**What is required**
Print the first line of the material below and each line after it, exactly as written, ending with the line that contains "the lattice right".

########################################

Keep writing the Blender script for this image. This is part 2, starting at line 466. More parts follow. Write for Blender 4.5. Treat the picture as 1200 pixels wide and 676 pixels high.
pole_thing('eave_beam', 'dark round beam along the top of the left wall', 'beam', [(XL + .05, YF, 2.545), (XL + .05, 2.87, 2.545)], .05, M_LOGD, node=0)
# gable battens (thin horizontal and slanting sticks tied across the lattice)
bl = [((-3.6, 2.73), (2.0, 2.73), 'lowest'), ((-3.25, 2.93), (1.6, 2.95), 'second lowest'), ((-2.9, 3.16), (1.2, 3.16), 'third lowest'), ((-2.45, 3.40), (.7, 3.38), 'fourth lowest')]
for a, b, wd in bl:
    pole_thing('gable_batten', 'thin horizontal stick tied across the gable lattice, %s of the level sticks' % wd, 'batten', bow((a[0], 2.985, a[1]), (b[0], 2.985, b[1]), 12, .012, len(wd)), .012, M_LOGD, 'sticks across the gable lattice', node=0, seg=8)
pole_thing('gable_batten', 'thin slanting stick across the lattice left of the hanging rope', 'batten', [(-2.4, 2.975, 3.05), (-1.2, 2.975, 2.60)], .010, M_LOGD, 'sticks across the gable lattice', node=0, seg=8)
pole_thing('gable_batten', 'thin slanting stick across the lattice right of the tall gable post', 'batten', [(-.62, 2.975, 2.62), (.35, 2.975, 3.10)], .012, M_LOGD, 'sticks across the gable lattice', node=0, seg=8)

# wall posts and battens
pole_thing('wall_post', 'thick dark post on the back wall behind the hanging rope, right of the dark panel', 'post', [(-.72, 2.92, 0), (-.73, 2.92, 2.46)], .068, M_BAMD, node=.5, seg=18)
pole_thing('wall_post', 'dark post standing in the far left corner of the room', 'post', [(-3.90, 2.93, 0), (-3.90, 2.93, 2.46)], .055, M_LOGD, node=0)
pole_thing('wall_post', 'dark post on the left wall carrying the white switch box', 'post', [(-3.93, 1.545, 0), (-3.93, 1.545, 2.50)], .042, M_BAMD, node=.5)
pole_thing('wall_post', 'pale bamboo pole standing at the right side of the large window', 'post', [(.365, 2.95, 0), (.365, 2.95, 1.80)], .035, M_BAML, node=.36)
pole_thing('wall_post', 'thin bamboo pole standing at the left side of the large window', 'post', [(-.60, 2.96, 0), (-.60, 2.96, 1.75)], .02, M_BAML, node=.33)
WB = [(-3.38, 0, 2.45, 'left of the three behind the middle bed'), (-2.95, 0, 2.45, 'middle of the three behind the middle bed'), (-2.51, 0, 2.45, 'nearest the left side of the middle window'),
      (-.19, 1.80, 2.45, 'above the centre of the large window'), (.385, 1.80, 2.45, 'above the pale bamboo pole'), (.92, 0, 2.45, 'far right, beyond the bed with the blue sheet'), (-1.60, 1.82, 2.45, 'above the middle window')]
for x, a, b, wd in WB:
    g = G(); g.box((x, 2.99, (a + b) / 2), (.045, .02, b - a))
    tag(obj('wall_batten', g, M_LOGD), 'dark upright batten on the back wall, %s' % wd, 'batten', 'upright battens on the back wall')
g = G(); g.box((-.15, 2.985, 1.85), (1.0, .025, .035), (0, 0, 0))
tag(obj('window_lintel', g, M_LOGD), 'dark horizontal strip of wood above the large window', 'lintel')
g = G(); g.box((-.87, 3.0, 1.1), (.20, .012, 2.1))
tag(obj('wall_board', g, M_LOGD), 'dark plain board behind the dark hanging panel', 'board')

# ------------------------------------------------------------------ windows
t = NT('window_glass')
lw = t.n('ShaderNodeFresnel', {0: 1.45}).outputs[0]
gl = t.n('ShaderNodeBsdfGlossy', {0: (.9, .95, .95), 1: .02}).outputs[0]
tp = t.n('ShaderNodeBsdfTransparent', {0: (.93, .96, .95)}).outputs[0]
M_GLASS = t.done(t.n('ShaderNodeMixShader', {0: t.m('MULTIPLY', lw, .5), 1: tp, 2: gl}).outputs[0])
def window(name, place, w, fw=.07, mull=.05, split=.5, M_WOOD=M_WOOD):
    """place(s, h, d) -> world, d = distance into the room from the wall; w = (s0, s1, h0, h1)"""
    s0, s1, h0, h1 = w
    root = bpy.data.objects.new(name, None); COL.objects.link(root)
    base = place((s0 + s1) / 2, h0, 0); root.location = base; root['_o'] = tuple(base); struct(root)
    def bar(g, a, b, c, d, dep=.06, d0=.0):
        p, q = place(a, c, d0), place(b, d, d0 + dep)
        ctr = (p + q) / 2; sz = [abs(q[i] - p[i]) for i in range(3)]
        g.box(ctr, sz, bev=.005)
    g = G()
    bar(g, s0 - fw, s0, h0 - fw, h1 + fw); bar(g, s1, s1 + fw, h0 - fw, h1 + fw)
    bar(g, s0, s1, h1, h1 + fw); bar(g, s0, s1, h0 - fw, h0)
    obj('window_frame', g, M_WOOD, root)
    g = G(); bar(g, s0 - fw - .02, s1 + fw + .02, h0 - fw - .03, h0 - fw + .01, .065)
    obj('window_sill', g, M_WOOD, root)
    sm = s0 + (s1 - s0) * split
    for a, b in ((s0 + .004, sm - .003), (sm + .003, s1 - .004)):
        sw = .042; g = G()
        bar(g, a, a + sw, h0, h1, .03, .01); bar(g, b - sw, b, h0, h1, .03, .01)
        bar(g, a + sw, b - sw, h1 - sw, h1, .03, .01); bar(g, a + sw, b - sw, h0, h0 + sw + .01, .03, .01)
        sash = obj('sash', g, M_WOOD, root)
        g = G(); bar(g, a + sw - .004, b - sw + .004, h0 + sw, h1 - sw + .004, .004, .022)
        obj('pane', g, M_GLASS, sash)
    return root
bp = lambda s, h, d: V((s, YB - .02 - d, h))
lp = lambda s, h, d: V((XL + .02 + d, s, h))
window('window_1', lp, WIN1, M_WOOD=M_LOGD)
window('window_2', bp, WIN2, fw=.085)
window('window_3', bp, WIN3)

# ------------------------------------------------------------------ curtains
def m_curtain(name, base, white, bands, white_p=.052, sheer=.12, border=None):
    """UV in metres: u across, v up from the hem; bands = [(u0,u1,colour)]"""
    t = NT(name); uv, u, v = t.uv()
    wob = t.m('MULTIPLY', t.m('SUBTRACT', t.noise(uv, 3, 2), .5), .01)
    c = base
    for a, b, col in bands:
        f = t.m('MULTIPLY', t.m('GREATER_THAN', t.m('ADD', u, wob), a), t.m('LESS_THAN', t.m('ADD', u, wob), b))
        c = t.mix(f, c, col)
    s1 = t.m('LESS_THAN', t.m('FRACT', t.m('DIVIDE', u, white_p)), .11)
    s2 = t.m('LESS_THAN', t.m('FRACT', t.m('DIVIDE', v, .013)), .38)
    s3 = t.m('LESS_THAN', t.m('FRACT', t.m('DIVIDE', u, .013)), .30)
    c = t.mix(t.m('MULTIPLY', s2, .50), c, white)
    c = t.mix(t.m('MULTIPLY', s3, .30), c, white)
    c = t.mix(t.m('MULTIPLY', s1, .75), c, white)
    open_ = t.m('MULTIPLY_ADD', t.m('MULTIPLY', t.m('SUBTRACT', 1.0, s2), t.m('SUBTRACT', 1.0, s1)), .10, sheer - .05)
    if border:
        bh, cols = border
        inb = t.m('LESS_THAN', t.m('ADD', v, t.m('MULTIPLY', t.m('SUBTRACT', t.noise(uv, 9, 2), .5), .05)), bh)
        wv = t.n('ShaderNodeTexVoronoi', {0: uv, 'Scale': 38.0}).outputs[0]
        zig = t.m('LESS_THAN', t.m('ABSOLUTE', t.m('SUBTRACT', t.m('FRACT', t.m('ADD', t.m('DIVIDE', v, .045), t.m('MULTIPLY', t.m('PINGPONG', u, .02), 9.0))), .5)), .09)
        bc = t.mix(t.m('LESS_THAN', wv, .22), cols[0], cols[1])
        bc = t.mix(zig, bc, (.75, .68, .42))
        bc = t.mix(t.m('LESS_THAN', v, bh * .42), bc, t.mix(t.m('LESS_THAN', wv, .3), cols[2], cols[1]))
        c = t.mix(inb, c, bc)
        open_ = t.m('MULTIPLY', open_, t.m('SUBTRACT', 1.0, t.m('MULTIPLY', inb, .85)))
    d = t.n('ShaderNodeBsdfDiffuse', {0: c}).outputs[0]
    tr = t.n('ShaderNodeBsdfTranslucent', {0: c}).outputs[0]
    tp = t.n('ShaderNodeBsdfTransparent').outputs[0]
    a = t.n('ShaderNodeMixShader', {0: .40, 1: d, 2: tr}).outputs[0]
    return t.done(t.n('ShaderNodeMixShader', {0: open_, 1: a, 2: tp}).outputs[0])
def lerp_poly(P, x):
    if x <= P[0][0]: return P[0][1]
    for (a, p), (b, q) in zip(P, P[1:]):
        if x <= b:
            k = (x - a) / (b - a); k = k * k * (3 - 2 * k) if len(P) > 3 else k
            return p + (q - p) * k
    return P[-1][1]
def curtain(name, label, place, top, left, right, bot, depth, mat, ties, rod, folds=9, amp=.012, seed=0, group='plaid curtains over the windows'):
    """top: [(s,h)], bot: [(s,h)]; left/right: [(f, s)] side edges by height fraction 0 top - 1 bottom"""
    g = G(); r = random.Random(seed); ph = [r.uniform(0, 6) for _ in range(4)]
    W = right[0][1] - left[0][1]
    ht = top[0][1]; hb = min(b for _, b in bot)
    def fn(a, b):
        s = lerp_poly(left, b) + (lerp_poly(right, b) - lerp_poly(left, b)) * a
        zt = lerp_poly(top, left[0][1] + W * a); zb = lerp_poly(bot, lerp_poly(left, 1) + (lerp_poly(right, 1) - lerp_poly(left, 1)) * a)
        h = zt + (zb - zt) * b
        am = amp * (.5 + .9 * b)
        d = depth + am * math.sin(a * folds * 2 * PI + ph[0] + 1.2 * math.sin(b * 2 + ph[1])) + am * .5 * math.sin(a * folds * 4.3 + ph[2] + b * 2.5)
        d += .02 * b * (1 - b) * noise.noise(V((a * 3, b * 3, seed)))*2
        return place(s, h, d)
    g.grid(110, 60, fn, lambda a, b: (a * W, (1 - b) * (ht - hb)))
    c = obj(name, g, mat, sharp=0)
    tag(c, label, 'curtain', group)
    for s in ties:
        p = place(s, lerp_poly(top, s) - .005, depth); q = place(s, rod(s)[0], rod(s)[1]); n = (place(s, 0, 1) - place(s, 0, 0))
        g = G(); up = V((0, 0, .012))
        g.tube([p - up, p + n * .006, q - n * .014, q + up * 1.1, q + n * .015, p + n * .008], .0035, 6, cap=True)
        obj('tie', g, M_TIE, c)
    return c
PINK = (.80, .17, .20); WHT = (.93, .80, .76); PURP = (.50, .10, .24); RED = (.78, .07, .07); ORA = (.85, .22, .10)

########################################

**Response to this task**
Keep writing the Blender script for this image. This is part 2, starting at line 466. More parts follow. Write for Blender 4.5. Treat the picture as 1200 pixels wide and 676 pixels high.
pole_thing('eave_beam', 'dark round beam along the top of the left wall', 'beam', [(XL + .05, YF, 2.545), (XL + .05, 2.87, 2.545)], .05, M_LOGD, node=0)
# gable battens (thin horizontal and slanting sticks tied across the lattice)
bl = [((-3.6, 2.73), (2.0, 2.73), 'lowest'), ((-3.25, 2.93), (1.6, 2.95), 'second lowest'), ((-2.9, 3.16), (1.2, 3.16), 'third lowest'), ((-2.45, 3.40), (.7, 3.38), 'fourth lowest')]
for a, b, wd in bl:
    pole_thing('gable_batten', 'thin horizontal stick tied across the gable lattice, %s of the level sticks' % wd, 'batten', bow((a[0], 2.985, a[1]), (b[0], 2.985, b[1]), 12, .012, len(wd)), .012, M_LOGD, 'sticks across the gable lattice', node=0, seg=8)
pole_thing('gable_batten', 'thin slanting stick across the lattice left of the hanging rope', 'batten', [(-2.4, 2.975, 3.05), (-1.2, 2.975, 2.60)], .010, M_LOGD, 'sticks across the gable lattice', node=0, seg=8)
pole_thing('gable_batten', 'thin slanting stick across the lattice right of the tall gable post', 'batten', [(-.62, 2.975, 2.62), (.35, 2.975, 3.10)], .012, M_LOGD, 'sticks across the gable lattice', node=0, seg=8)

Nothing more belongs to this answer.